Indonesia & Palm Oil sector

  • It has been estimated that Indonesia’s palm oil production for 2021-22 (October-September) at 45.5 million tonnes (mt).
  • That’s almost 60% of the total global output and way ahead of the next bigger producer:
  • Malaysia (18.7 mt). It is also the world’s No. 1 exporter of the commodity, at 29 mt, followed by Malaysia (16.22 mt).

Recent Crisis in Indonesia

  • The country has seen domestic prices of branded cooking oil spiral, from around 14,000 Indonesian rupiah (IDR) to 22,000 IDR per litre between March 2021 and March 2022.
  • On February 1, the Indonesian government imposed a ceiling on retail prices.
  • The price caps, however, led to the product disappearing from supermarket shelves, amid reports of hoarding and consumers standing in long queues for hours to get a pack or two (14,000 IDR is less than $1 or Rs 74).
  • Besides domestic price controls, the government also made it compulsory for exporters to sell 20% of their planned shipments in the domestic market at pre-determined prices.

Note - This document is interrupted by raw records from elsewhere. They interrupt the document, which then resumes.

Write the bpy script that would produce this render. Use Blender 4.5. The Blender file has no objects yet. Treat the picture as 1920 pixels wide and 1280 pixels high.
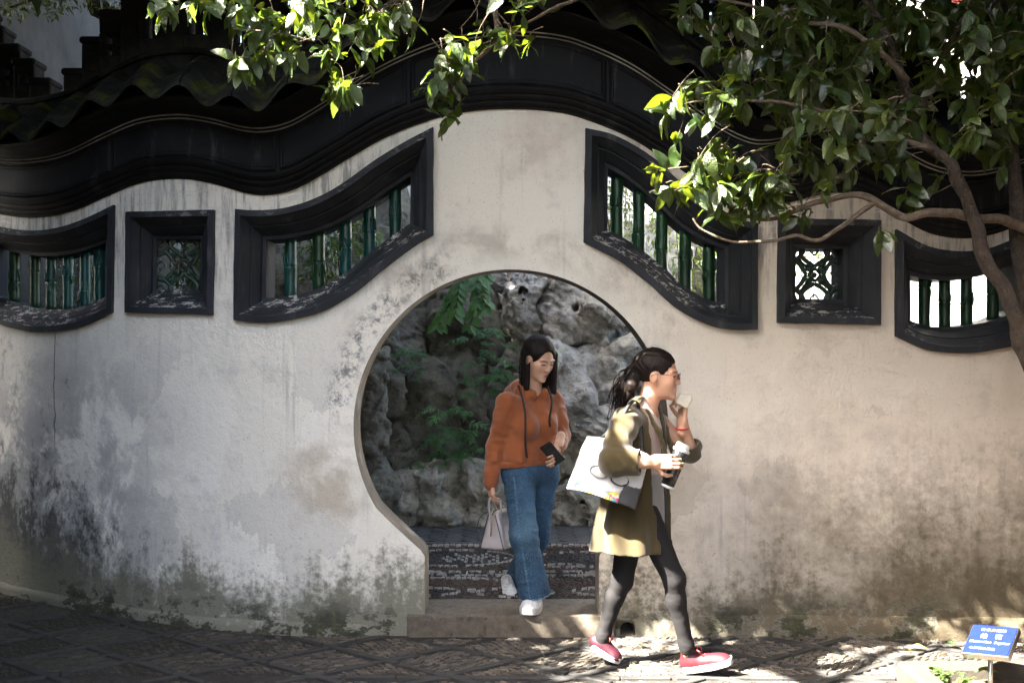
import bpy, bmesh, math, random
import numpy as np
from mathutils import Vector, Matrix, geometry
from mathutils import noise as mnoise

R = math.radians
rng = random.Random(7)
nrg = np.random.default_rng(7)
sc = bpy.context.scene
COL = sc.collection

# ------------------------------------------------------------------ camera
FPX = 2000.0          # focal length in pixels of the 1920 px wide photograph
CAMD, CAMZ = 6.06, 1.67
cam_d = bpy.data.cameras.new('camera')
cam = bpy.data.objects.new('camera', cam_d)
COL.objects.link(cam)
cam.location = (0, -CAMD, CAMZ)
cam.rotation_euler = (R(90), 0, 0)
cam_d.sensor_width = 36
cam_d.lens = 36 * FPX / 1920
cam_d.clip_end = 500
sc.camera = cam

# ------------------------------------------------------------------ light
SUN_DIR = Vector((-0.85, -0.42, 1.0)).normalized()      # towards the sun
world = bpy.data.worlds.new('World')
sc.world = world
world.use_nodes = True
wn = world.node_tree.nodes
sky = wn.new('ShaderNodeTexSky')
sky.sky_type = 'NISHITA'
sky.sun_disc = False
sky.sun_elevation = math.asin(SUN_DIR.z)
sky.sun_rotation = math.atan2(SUN_DIR.x, SUN_DIR.y)
sky.air_density = 1.0
sky.dust_density = 5.0
sky.ozone_density = 0.0
world.node_tree.links.new(sky.outputs[0], wn['Background'].inputs[0])
wn['Background'].inputs[1].default_value = 0.05
sun_d = bpy.data.lights.new('sun', 'SUN')
sun = bpy.data.objects.new('sun', sun_d)
COL.objects.link(sun)
sun_d.energy = 4.0
sun_d.angle = R(0.5)
sun_d.color = (1.0, 0.94, 0.84)
sun.rotation_euler = SUN_DIR.to_track_quat('Z', 'Y').to_euler()
sun.location = (-4, -4, 9)
vs = sc.view_settings
vs.view_transform = 'Standard'
vs.look = 'None'
vs.exposure = 4.6
vs.gamma = 1.0
vs.use_curve_mapping = False
sc.cycles.max_bounces = 5
sc.cycles.diffuse_bounces = 3
sc.cycles.glossy_bounces = 2
sc.cycles.transmission_bounces = 3
sc.cycles.caustics_reflective = False
sc.cycles.caustics_refractive = False
sc.cycles.use_adaptive_sampling = True
sc.cycles.adaptive_threshold = 0.04
sc.cycles.use_denoising = True

# ------------------------------------------------------------------ helpers
def tag(o, label=None, cat=None, group=None, kind=None):
    if label: o['label'] = label
    if cat: o['category'] = cat
    if group: o['group'] = group
    if kind: o['kind'] = kind
    return o

def empty(name, loc=(0, 0, 0), parent=None):
    o = bpy.data.objects.new(name, None)
    COL.objects.link(o)
    o.location = loc
    o.empty_display_size = 0.1
    if parent: put(o, parent)
    return o

def wloc(o):
    v = Vector(o.location)
    while o.parent:
        o = o.parent
        v += Vector(o.location)
    return v

def put(o, parent):
    """parent without moving (roots are never rotated)"""
    o.parent = parent
    o.location = Vector(o.location) - wloc(parent)

def link(name, me, mats=None, parent=None, loc=None, smooth=None):
    o = bpy.data.objects.new(name, me)
    COL.objects.link(o)
    if loc is not None: o.location = loc
    if mats is not None and not me.materials:
        for m in (mats if isinstance(mats, (list, tuple)) else [mats]):
            me.materials.append(m)
    if smooth is not None and len(me.polygons):
        me.polygons.foreach_set('use_smooth', [smooth] * len(me.polygons))
    if parent: put(o, parent)
    return o

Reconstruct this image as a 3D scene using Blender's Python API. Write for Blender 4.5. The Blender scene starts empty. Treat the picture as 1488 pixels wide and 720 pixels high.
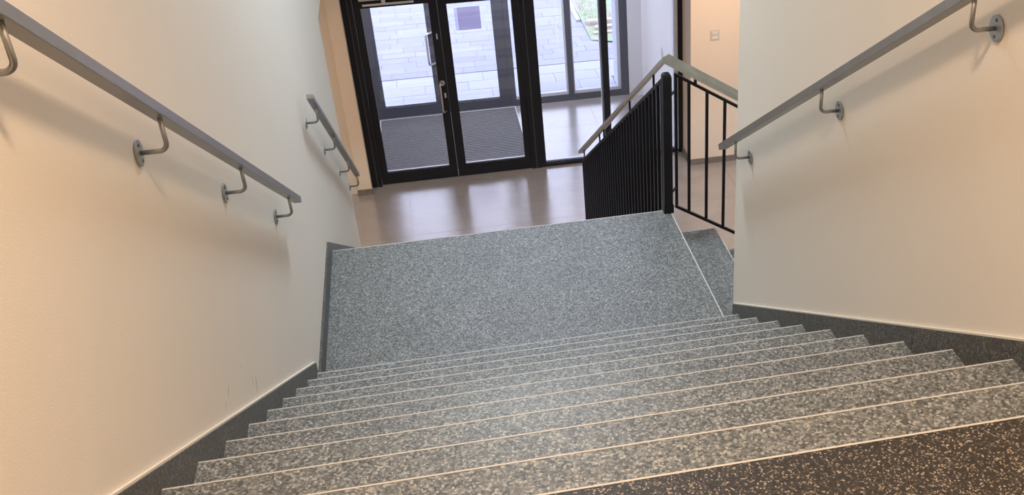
import bpy, bmesh, math, random
from mathutils import Vector, Matrix
random.seed(7)
S = bpy.context.scene
C = S.collection

# ------------------------------------------------------------------ camera
F_PX, PX, PY = 1582.73, 933.87, 447.42
cam_data = bpy.data.cameras.new('camera')
cam = bpy.data.objects.new('camera', cam_data); C.objects.link(cam)
cam.location = (0.7025, -4.3446, 3.1473)
cam.rotation_euler = (0.9969, 0.0250, -0.2099)
cam_data.sensor_fit = 'HORIZONTAL'; cam_data.sensor_width = 36
cam_data.lens = F_PX / 1488 * 36
cam_data.shift_x = -(PX - 744) / 1488
cam_data.shift_y = (PY - 360) / 1488
cam_data.clip_start = 0.05; cam_data.clip_end = 300
S.camera = cam

# ------------------------------------------------------------------ world and exposure
S.view_settings.view_transform = 'Standard'
S.view_settings.look = 'None'
S.view_settings.gamma = 1
S.view_settings.exposure = 0.18
w = bpy.data.worlds.new('overcast_sky'); S.world = w; w.use_nodes = True
wt = w.node_tree; wt.nodes.clear()
wo = wt.nodes.new('ShaderNodeOutputWorld'); wb = wt.nodes.new('ShaderNodeBackground')
wb.inputs[0].default_value = (0.69, 0.75, 1.0, 1); wb.inputs[1].default_value = 4.0
wt.links.new(wb.outputs[0], wo.inputs[0])

# ------------------------------------------------------------------ lamps (ceiling luminaires, some added as fill; housings are built further down)
def area(name, loc, size, power, col, sy=None):
    l = bpy.data.lights.new(name, 'AREA'); l.energy = power; l.color = col
    l.shape = 'RECTANGLE'; l.size = size; l.size_y = sy or size
    o = bpy.data.objects.new(name, l); o.location = loc; C.objects.link(o); return o
WARM = (1.0, 0.70, 0.46); COOL = (0.79, 0.92, 1.0)
CEIL = 4.40
LAMPS = [  # x, y, z, size x, size y, power, colour
    (0.95, -3.25, CEIL, .34, .34, 60, WARM),
    (1.15, 1.80, CEIL, .60, .60, 112, COOL),  # added fill over the landing, stands in for cool daylight
    (-1.20, 4.60, 0.60, .50, .50, 40, WARM),
    (3.90, 5.70, 0.60, .50, .50, 32, WARM),
    (1.40, 8.35, 0.60, .60, .60, 75, (.86, .88, 1.0)),  # added fill that brightens the vestibule
]
for i, (x, y, z, sx, sy, p, c) in enumerate(LAMPS):
    area('lamp_light', (x, y, z - .05), sx * .9, p, c, sy * .9)

# ------------------------------------------------------------------ dimensions
W, T, R, L = 2.0368, 0.2938, 0.17, 1.4847
H = -2.3741          # lobby floor
YD, YO = 7.30, 9.25  # inner and outer glazing planes
NU = 11              # risers of the upper flight
NL = 14              # risers of the lower flights
YT = -(NU - 1) * T   # upper nosing of the upper flight
ZT = NU * R

# ------------------------------------------------------------------ materials
def newmat(name):
    m = bpy.data.materials.new(name); m.use_nodes = True
    nt = m.node_tree; b = nt.nodes['Principled BSDF']; return m, nt, b
def N(nt, t, **k):
    n = nt.nodes.new(t)
    for a, v in k.items():
        if a.startswith('i_'): n.inputs[a[2:].replace('_', ' ')].default_value = v
        else: setattr(n, a, v)
    return n
def ramp(nt, fac, stops, interp='LINEAR'):
    r = nt.nodes.new('ShaderNodeValToRGB'); r.color_ramp.interpolation = interp
    while len(r.color_ramp.elements) < len(stops): r.color_ramp.elements.new(.5)
    for e, (p, c) in zip(r.color_ramp.elements, stops):
        e.position = p; e.color = (c[0], c[1], c[2], 1)
    nt.links.new(fac, r.inputs[0]); return r.outputs[0]
def plain(name, col, rough=.5, metal=0, spec=.5, var=0.0, scale=8, bump=0, bscale=200):
    m, nt, b = newmat(name)
    b.inputs['Base Color'].default_value = (*col, 1); b.inputs['Roughness'].default_value = rough
    b.inputs['Metallic'].default_value = metal; b.inputs['Specular IOR Level'].default_value = spec
    g = nt.nodes.new('ShaderNodeNewGeometry')
    if var:
        n = N(nt, 'ShaderNodeTexNoise', i_Scale=scale, i_Detail=5.0)
        nt.links.new(g.outputs['Position'], n.inputs['Vector'])
        lo = [c * (1 - var) for c in col]; hi = [min(1, c * (1 + var)) for c in col]
        nt.links.new(ramp(nt, n.outputs[0], [(.3, lo), (.7, hi)]), b.inputs['Base Color'])
    if bump:
        n = N(nt, 'ShaderNodeTexNoise', i_Scale=bscale, i_Detail=3.0)
        nt.links.new(g.outputs['Position'], n.inputs['Vector'])
        bp = N(nt, 'ShaderNodeBump', i_Strength=bump, i_Distance=.002)
        nt.links.new(n.outputs[0], bp.inputs['Height']); nt.links.new(bp.outputs[0], b.inputs['Normal'])
    return m
def terrazzo(name, dark, mid, light, chip, rough=.45, scale=170, p=(.0, .35, .75, 1)):
    m, nt, b = newmat(name)
    g = nt.nodes.new('ShaderNodeNewGeometry')
    nz = N(nt, 'ShaderNodeTexNoise', i_Scale=60.0, i_Detail=2.0)
    nt.links.new(g.outputs['Position'], nz.inputs['Vector'])
    mx = N(nt, 'ShaderNodeMix', data_type='VECTOR'); mx.inputs[0].default_value = .012
    nt.links.new(g.outputs['Position'], mx.inputs[4]); nt.links.new(nz.outputs['Color'], mx.inputs[5])
    v = N(nt, 'ShaderNodeTexVoronoi', i_Scale=scale); nt.links.new(mx.outputs[1], v.inputs['Vector'])
    sp = nt.nodes.new('ShaderNodeSeparateColor'); nt.links.new(v.outputs['Color'], sp.inputs[0])
    c1 = ramp(nt, sp.outputs[0], [(p[0], dark), (p[1], mid), (p[2], light), (p[3], chip)])
    # chip outlines are darker cement
    e = ramp(nt, v.outputs['Distance'], [(.25, (1, 1, 1)), (.75, (.62, .62, .62))])
    mm = N(nt, 'ShaderNodeMix', data_type='RGBA', blend_type='MULTIPLY'); mm.inputs[0].default_value = 1
    nt.links.new(c1, mm.inputs[6]); nt.links.new(e, mm.inputs[7])
    # broad tonal drift
    n2 = N(nt, 'ShaderNodeTexNoise', i_Scale=3.0, i_Detail=3.0); nt.links.new(g.outputs['Position'], n2.inputs['Vector'])
    d = ramp(nt, n2.outputs[0], [(.3, (.92, .92, .92)), (.7, (1.06, 1.06, 1.06))])
    m2 = N(nt, 'ShaderNodeMix', data_type='RGBA', blend_type='MULTIPLY'); m2.inputs[0].default_value = 1
    nt.links.new(mm.outputs[2], m2.inputs[6]); nt.links.new(d, m2.inputs[7])
    nt.links.new(m2.outputs[2], b.inputs['Base Color'])
    b.inputs['Roughness'].default_value = rough
    return m
def glass(name, tint=.93, f0=1.45):
    m = bpy.data.materials.new(name); m.use_nodes = True; nt = m.node_tree; nt.nodes.clear()
    o = nt.nodes.new('ShaderNodeOutputMaterial'); mx = nt.nodes.new('ShaderNodeMixShader')
    t = nt.nodes.new('ShaderNodeBsdfTransparent'); t.inputs[0].default_value = (tint, tint, tint * 1.01, 1)
    gl = nt.nodes.new('ShaderNodeBsdfGlossy'); gl.inputs['Roughness'].default_value = .02
    fr = nt.nodes.new('ShaderNodeFresnel'); fr.inputs[0].default_value = f0
    nt.links.new(fr.outputs[0], mx.inputs[0]); nt.links.new(t.outputs[0], mx.inputs[1]); nt.links.new(gl.outputs[0], mx.inputs[2])
    nt.links.new(mx.outputs[0], o.inputs[0]); return m
def emit(name, col, s):
    m = bpy.data.materials.new(name); m.use_nodes = True; nt = m.node_tree; nt.nodes.clear()
    o = nt.nodes.new('ShaderNodeOutputMaterial'); e = nt.nodes.new('ShaderNodeEmission')
    e.inputs[0].default_value = (*col, 1); e.inputs[1].default_value = s
    nt.links.new(e.outputs[0], o.inputs[0]); return m
def brushed(name, col, rough):
    m, nt, b = newmat(name); b.inputs['Metallic'].default_value = .85
    g = nt.nodes.new('ShaderNodeNewGeometry')
    n = N(nt, 'ShaderNodeTexNoise', i_Scale=14.0, i_Detail=4.0); nt.links.new(g.outputs['Position'], n.inputs['Vector'])
    nt.links.new(ramp(nt, n.outputs[0], [(.3, [c * .88 for c in col]), (.7, [c * 1.1 for c in col])]), b.inputs['Base Color'])
    nt.links.new(ramp(nt, n.outputs[0], [(.3, [rough * .85] * 3), (.7, [rough * 1.2] * 3)]), b.inputs['Roughness'])
    return m

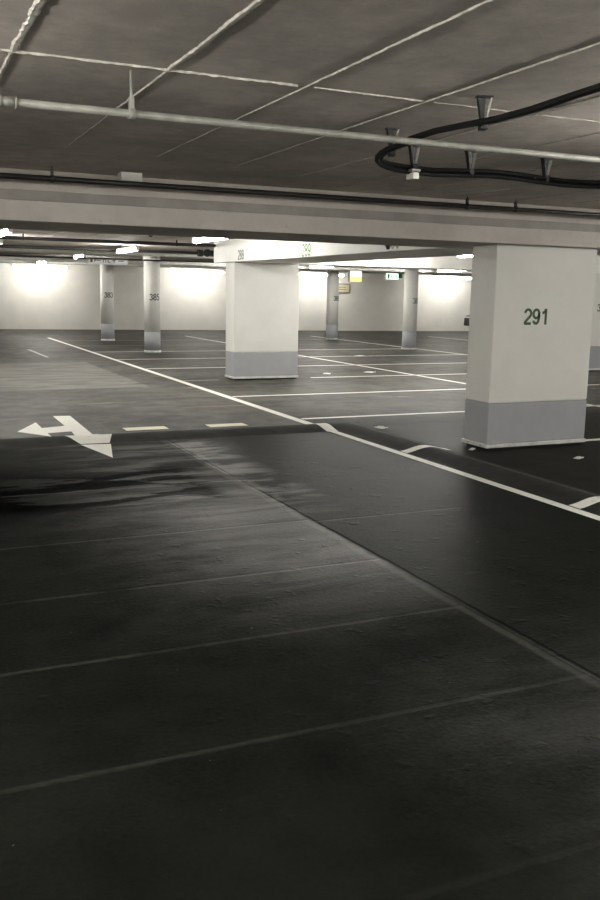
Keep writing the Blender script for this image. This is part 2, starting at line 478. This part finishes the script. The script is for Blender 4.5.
CY = [HC - HW_C + i * HW_C / 6 for i in range(13)]
CX = [HU - HW_U + i * HW_U / 6 for i in range(13)]
def rect(x0, x1, y0, y1): return [(x0, y0), (x1, y0), (x1, y1), (x0, y1)]
def vrect(x0, x1, y, w=.095): return rect(x0, x1, y - w / 2, y + w / 2)
painted('lane_line', [(4.64, -4), (4.74, -4), (4.74, HC - HW_C), (4.64, HC - HW_C)], M['paint'], 'long white line along the foot of the hump')
painted('lane_line', [(4.62, HC - HW_C), (4.76, HC - HW_C), (4.76, HC + HW_C), (4.60, HC + HW_C)], M['paint'], 'piece of white line crossing over the hump', cuts_y=CY)
painted('lane_line', [(4.62, HC + HW_C), (4.745, HC + HW_C), (4.80, 30.2), (4.70, 30.2)], M['paint'], 'long white line running back along the bays')
painted('lane_line', rect(9.56, 9.66, -2, 31.0), M['paint'], 'white line between the two rows of bays')
painted('lane_line', rect(14.29, 14.39, -2, 30.6), M['paint'], 'white line along the far row of bays')
painted('lane_line', rect(19.0, 19.1, 16, 30), M['paint'], 'white line furthest to the right')
for k in range(-1, 11):
    y = 2.75 + 2.56 * k - (.0 if k else 0)
    if k >= 3:
        w = .1
        if k == 5:
            painted('bay_line', vrect(4.78, 5.45, y, w), M['paint_faint'])
            painted('bay_line', vrect(7.3, 14.3, y, w), M['paint'])
        else: painted('bay_line', vrect(4.78, 14.3, y, w), M['paint'] if k < 9 else M['paint_faint'])
    else:
        painted('bay_line', vrect(4.76, HU + HW_U, y, w=.13), M['paint'], 'short white bay line painted over the hump', cuts_x=CX)
        painted('bay_line', vrect(6.98, 14.3, y, .1), M['paint'])
# lane arrow (straight on and left), its head crosses the hump
painted('turn_arrow', [(1.85, 11.6), (2.06, 11.56), (2.02, 9.95), (1.82, 9.95), (1.84, 10.27), (1.57, 10.22), (1.57, 9.97), (1.27, 10.42), (1.57, 11.1), (1.57, 10.62), (1.845, 10.72)], M['paint'], 'white painted arrow pointing ahead and left')
painted('arrow_head', [(1.66, 9.68), (2.16, 9.64), (2.07, 9.36), (1.77, 9.37)], M['paint'], 'part of the white arrow on the hump', cuts_y=CY)
painted('arrow_stem', [(1.82, 9.95), (2.02, 9.95), (2.03, 9.66), (1.80, 9.66)], M['paint'], cuts_y=CY)
painted('arrow_head', [(1.765, 9.345), (2.07, 9.30), (1.91, 8.51)], M['paint'], 'white tip of the arrow in front of the hump')
for x0, x1, y in ((.48, .99, 10.25), (2.44, 2.94, 10.24), (3.44, 3.92, 10.21)):
    painted('give_way_dash', rect(x0, x1, y - .11, y + .11), M['paint_yellow'], 'short pale dash across the lane behind the hump')
painted('short_dash', [(3.29, 24.5), (3.39, 24.5), (3.42, 21.6), (3.34, 21.6)], M['paint_faint'])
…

How does one explain this conundrum — consumers unable to access or paying through the nose for a commodity in which their country is the preeminent producer and exporter?

There are two possible reasons.

  • The first has to do supply disruptions — manmade and natural — in other cooking oils, especially sunflower and soyabean.
  • Ukraine and Russia together account for nearly 80% of the global trade in sunflower oil, quite comparable to the 90% share of Indonesia and Malaysia in palm.
  • Russia’s invasion of Ukraine on February 24, which is ongoing, has resulted in port closures and exporters avoiding Black Sea shipping routes.
  • Sanctions against Russia have further curtailed trade in sunflower oil, the world’s third most exported vegetable oil (12.17 mt, according to USDA estimates for 2021-22) after palm (49.63 mt) and soyabean (12.39 mt).
  • Supply tightness in sunflower and soyabean — from war and drought, respectively — has, in turn, transmitted to palm oil
  • The second factor is linked to petroleum, more specifically the use of palm oil as a bio-fuel.
    • The Indonesian government has, since 2020, made 30% blending of diesel with palm oil mandatory as part of a plan to slash fossil fuel imports.
    • Palm oil getting increasingly diverted for bio-diesel is leaving less quantity available, both for the domestic cooking oil and export market.
    • Such diversion has become all the more attractive with Brent crude prices hardening post the Ukrainian war — to a closing high of $127.98 per barrel on March 8 and staying elevated at $100-plus levels.

What is the impact on India?

  • India is the world’s biggest vegetable oils importer. Out of its annual imports of 14-15 mt, the lion’s share is of palm oil (8-9 mt), followed by soyabean (3-3.5 mt) and sunflower (2.5).
  • Indonesia has been India’s top supplier of palm oil, though it was overtaken by Malaysia in 2021-22.
  • India will have to get used to lower supplies from Indonesia.